Copy out all of the data exactly as it appears.
— Begin —
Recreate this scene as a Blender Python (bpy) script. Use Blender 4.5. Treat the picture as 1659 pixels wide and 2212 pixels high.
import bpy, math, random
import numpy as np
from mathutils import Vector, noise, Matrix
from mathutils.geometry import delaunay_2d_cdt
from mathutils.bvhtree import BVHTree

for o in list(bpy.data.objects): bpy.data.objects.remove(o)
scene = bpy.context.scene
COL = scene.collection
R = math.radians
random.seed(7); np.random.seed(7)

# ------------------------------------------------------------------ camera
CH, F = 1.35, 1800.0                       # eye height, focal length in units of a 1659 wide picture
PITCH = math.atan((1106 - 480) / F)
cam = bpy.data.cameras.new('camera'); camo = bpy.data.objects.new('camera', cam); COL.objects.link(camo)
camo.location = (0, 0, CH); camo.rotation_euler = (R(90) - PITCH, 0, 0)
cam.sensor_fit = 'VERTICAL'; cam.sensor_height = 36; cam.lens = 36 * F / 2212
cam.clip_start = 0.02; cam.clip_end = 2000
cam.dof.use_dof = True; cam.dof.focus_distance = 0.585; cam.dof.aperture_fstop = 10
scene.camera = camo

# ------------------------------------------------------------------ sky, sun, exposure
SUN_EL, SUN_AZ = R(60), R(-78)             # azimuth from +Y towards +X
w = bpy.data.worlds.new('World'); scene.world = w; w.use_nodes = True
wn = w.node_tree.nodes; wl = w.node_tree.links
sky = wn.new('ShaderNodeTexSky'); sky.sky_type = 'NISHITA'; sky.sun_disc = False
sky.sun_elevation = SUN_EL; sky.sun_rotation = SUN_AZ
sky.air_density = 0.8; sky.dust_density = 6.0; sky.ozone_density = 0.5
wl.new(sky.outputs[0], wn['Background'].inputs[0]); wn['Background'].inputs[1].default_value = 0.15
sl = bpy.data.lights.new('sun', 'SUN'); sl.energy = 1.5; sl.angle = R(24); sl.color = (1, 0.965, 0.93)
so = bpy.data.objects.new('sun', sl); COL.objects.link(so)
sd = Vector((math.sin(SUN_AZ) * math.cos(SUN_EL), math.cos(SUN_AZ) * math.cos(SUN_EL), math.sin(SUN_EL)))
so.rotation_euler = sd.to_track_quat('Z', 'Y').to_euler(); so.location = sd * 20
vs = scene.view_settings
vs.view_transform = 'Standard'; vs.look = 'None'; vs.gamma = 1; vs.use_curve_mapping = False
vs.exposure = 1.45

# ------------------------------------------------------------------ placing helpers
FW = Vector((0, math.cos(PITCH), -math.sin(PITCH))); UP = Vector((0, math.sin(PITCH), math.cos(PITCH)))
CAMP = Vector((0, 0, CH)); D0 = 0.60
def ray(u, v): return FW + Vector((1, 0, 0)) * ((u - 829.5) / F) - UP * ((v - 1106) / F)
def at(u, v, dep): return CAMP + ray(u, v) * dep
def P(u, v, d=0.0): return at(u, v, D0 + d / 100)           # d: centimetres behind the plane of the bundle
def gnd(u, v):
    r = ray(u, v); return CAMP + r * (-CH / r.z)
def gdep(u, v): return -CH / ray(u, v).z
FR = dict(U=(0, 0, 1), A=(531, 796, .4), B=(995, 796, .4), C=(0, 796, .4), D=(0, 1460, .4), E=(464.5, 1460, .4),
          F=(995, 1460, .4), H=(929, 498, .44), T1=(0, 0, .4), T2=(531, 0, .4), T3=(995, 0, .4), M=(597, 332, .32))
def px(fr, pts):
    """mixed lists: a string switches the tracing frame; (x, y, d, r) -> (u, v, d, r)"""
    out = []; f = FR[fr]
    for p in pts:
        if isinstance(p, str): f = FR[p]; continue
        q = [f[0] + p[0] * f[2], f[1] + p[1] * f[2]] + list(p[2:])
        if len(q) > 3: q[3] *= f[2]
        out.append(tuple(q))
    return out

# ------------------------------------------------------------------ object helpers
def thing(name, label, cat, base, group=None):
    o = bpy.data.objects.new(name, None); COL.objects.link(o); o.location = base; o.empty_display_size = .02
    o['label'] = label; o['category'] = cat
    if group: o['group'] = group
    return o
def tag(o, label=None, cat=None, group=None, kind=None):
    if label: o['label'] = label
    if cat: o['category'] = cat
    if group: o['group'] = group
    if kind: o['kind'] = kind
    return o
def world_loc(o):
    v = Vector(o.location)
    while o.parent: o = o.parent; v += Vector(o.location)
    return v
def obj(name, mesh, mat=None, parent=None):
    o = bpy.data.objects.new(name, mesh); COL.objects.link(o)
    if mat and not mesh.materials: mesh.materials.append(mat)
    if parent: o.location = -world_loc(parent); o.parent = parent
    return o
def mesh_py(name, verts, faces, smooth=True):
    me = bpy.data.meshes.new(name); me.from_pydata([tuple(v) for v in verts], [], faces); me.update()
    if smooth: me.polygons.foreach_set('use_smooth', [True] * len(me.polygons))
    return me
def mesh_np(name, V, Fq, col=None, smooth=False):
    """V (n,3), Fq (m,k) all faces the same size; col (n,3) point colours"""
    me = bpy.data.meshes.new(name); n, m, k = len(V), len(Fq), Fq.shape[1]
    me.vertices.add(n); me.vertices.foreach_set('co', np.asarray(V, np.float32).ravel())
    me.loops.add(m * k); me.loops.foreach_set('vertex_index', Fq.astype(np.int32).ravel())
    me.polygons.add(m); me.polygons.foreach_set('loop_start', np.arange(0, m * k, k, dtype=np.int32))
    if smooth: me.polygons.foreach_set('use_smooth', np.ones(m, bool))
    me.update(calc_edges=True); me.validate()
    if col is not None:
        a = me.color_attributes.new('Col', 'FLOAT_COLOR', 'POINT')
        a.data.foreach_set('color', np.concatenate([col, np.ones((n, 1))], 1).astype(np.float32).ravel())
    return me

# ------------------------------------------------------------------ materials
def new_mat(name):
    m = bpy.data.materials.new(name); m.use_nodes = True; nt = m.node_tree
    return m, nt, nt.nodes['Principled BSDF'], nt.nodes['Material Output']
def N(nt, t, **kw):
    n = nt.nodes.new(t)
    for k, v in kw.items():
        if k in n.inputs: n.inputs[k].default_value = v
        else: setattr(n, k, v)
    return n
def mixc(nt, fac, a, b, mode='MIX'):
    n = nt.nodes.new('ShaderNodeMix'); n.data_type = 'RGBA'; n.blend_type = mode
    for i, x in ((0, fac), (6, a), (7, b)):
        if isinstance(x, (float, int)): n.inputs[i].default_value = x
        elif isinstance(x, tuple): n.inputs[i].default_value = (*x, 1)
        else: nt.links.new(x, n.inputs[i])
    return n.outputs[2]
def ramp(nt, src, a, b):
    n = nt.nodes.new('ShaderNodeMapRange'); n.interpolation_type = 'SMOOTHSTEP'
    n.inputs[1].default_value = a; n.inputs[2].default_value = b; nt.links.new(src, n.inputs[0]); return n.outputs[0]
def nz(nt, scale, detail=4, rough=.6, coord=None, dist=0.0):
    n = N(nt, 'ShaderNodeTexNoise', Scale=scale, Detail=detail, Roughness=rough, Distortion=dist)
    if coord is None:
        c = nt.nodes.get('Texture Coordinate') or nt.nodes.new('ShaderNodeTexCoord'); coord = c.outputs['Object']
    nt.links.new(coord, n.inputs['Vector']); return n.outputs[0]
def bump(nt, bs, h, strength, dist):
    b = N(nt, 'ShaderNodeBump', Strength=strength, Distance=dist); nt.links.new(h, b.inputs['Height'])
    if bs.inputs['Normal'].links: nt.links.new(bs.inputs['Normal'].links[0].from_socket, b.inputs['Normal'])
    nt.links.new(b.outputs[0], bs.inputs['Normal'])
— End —
> **EXERCISE RESPONSE**:
Recreate this scene as a Blender Python (bpy) script. Use Blender 4.5. Treat the picture as 1659 pixels wide and 2212 pixels high.
import bpy, math, random
import numpy as np
from mathutils import Vector, noise, Matrix
from mathutils.geometry import delaunay_2d_cdt
from mathutils.bvhtree import BVHTree

for o in list(bpy.data.objects): bpy.data.objects.remove(o)
scene = bpy.context.scene
COL = scene.collection
R = math.radians
random.seed(7); np.random.seed(7)

# ------------------------------------------------------------------ camera
CH, F = 1.35, 1800.0                       # eye height, focal length in units of a 1659 wide picture
PITCH = math.atan((1106 - 480) / F)
cam = bpy.data.cameras.new('camera'); camo = bpy.data.objects.new('camera', cam); COL.objects.link(camo)
camo.location = (0, 0, CH); camo.rotation_euler = (R(90) - PITCH, 0, 0)
cam.sensor_fit = 'VERTICAL'; cam.sensor_height = 36; cam.lens = 36 * F / 2212
cam.clip_start = 0.02; cam.clip_end = 2000
cam.dof.use_dof = True; cam.dof.focus_distance = 0.585; cam.dof.aperture_fstop = 10
scene.camera = camo

# ------------------------------------------------------------------ sky, sun, exposure
SUN_EL, SUN_AZ = R(60), R(-78)             # azimuth from +Y towards +X
w = bpy.data.worlds.new('World'); scene.world = w; w.use_nodes = True
wn = w.node_tree.nodes; wl = w.node_tree.links
sky = wn.new('ShaderNodeTexSky'); sky.sky_type = 'NISHITA'; sky.sun_disc = False
sky.sun_elevation = SUN_EL; sky.sun_rotation = SUN_AZ
sky.air_density = 0.8; sky.dust_density = 6.0; sky.ozone_density = 0.5
wl.new(sky.outputs[0], wn['Background'].inputs[0]); wn['Background'].inputs[1].default_value = 0.15
sl = bpy.data.lights.new('sun', 'SUN'); sl.energy = 1.5; sl.angle = R(24); sl.color = (1, 0.965, 0.93)
so = bpy.data.objects.new('sun', sl); COL.objects.link(so)
sd = Vector((math.sin(SUN_AZ) * math.cos(SUN_EL), math.cos(SUN_AZ) * math.cos(SUN_EL), math.sin(SUN_EL)))
so.rotation_euler = sd.to_track_quat('Z', 'Y').to_euler(); so.location = sd * 20
vs = scene.view_settings
vs.view_transform = 'Standard'; vs.look = 'None'; vs.gamma = 1; vs.use_curve_mapping = False
vs.exposure = 1.45

# ------------------------------------------------------------------ placing helpers
FW = Vector((0, math.cos(PITCH), -math.sin(PITCH))); UP = Vector((0, math.sin(PITCH), math.cos(PITCH)))
CAMP = Vector((0, 0, CH)); D0 = 0.60
def ray(u, v): return FW + Vector((1, 0, 0)) * ((u - 829.5) / F) - UP * ((v - 1106) / F)
def at(u, v, dep): return CAMP + ray(u, v) * dep
def P(u, v, d=0.0): return at(u, v, D0 + d / 100)           # d: centimetres behind the plane of the bundle
def gnd(u, v):
    r = ray(u, v); return CAMP + r * (-CH / r.z)
def gdep(u, v): return -CH / ray(u, v).z
FR = dict(U=(0, 0, 1), A=(531, 796, .4), B=(995, 796, .4), C=(0, 796, .4), D=(0, 1460, .4), E=(464.5, 1460, .4),
          F=(995, 1460, .4), H=(929, 498, .44), T1=(0, 0, .4), T2=(531, 0, .4), T3=(995, 0, .4), M=(597, 332, .32))
def px(fr, pts):
    """mixed lists: a string switches the tracing frame; (x, y, d, r) -> (u, v, d, r)"""
    out = []; f = FR[fr]
    for p in pts:
        if isinstance(p, str): f = FR[p]; continue
        q = [f[0] + p[0] * f[2], f[1] + p[1] * f[2]] + list(p[2:])
        if len(q) > 3: q[3] *= f[2]
        out.append(tuple(q))
    return out

# ------------------------------------------------------------------ object helpers
def thing(name, label, cat, base, group=None):
    o = bpy.data.objects.new(name, None); COL.objects.link(o); o.location = base; o.empty_display_size = .02
    o['label'] = label; o['category'] = cat
    if group: o['group'] = group
    return o
def tag(o, label=None, cat=None, group=None, kind=None):
    if label: o['label'] = label
    if cat: o['category'] = cat
    if group: o['group'] = group
    if kind: o['kind'] = kind
    return o
def world_loc(o):
    v = Vector(o.location)
    while o.parent: o = o.parent; v += Vector(o.location)
    return v
def obj(name, mesh, mat=None, parent=None):
    o = bpy.data.objects.new(name, mesh); COL.objects.link(o)
    if mat and not mesh.materials: mesh.materials.append(mat)
    if parent: o.location = -world_loc(parent); o.parent = parent
    return o
def mesh_py(name, verts, faces, smooth=True):
    me = bpy.data.meshes.new(name); me.from_pydata([tuple(v) for v in verts], [], faces); me.update()
    if smooth: me.polygons.foreach_set('use_smooth', [True] * len(me.polygons))
    return me
def mesh_np(name, V, Fq, col=None, smooth=False):
    """V (n,3), Fq (m,k) all faces the same size; col (n,3) point colours"""
    me = bpy.data.meshes.new(name); n, m, k = len(V), len(Fq), Fq.shape[1]
    me.vertices.add(n); me.vertices.foreach_set('co', np.asarray(V, np.float32).ravel())
    me.loops.add(m * k); me.loops.foreach_set('vertex_index', Fq.astype(np.int32).ravel())
    me.polygons.add(m); me.polygons.foreach_set('loop_start', np.arange(0, m * k, k, dtype=np.int32))
    if smooth: me.polygons.foreach_set('use_smooth', np.ones(m, bool))
    me.update(calc_edges=True); me.validate()
    if col is not None:
        a = me.color_attributes.new('Col', 'FLOAT_COLOR', 'POINT')
        a.data.foreach_set('color', np.concatenate([col, np.ones((n, 1))], 1).astype(np.float32).ravel())
    return me

# ------------------------------------------------------------------ materials
def new_mat(name):
    m = bpy.data.materials.new(name); m.use_nodes = True; nt = m.node_tree
    return m, nt, nt.nodes['Principled BSDF'], nt.nodes['Material Output']
def N(nt, t, **kw):
    n = nt.nodes.new(t)
    for k, v in kw.items():
        if k in n.inputs: n.inputs[k].default_value = v
        else: setattr(n, k, v)
    return n
def mixc(nt, fac, a, b, mode='MIX'):
    n = nt.nodes.new('ShaderNodeMix'); n.data_type = 'RGBA'; n.blend_type = mode
    for i, x in ((0, fac), (6, a), (7, b)):
        if isinstance(x, (float, int)): n.inputs[i].default_value = x
        elif isinstance(x, tuple): n.inputs[i].default_value = (*x, 1)
        else: nt.links.new(x, n.inputs[i])
    return n.outputs[2]
def ramp(nt, src, a, b):
    n = nt.nodes.new('ShaderNodeMapRange'); n.interpolation_type = 'SMOOTHSTEP'
    n.inputs[1].default_value = a; n.inputs[2].default_value = b; nt.links.new(src, n.inputs[0]); return n.outputs[0]
def nz(nt, scale, detail=4, rough=.6, coord=None, dist=0.0):
    n = N(nt, 'ShaderNodeTexNoise', Scale=scale, Detail=detail, Roughness=rough, Distortion=dist)
    if coord is None:
        c = nt.nodes.get('Texture Coordinate') or nt.nodes.new('ShaderNodeTexCoord'); coord = c.outputs['Object']
    nt.links.new(coord, n.inputs['Vector']); return n.outputs[0]
def bump(nt, bs, h, strength, dist):
    b = N(nt, 'ShaderNodeBump', Strength=strength, Distance=dist); nt.links.new(h, b.inputs['Height'])
    if bs.inputs['Normal'].links: nt.links.new(bs.inputs['Normal'].links[0].from_socket, b.inputs['Normal'])
    nt.links.new(b.outputs[0], bs.inputs['Normal'])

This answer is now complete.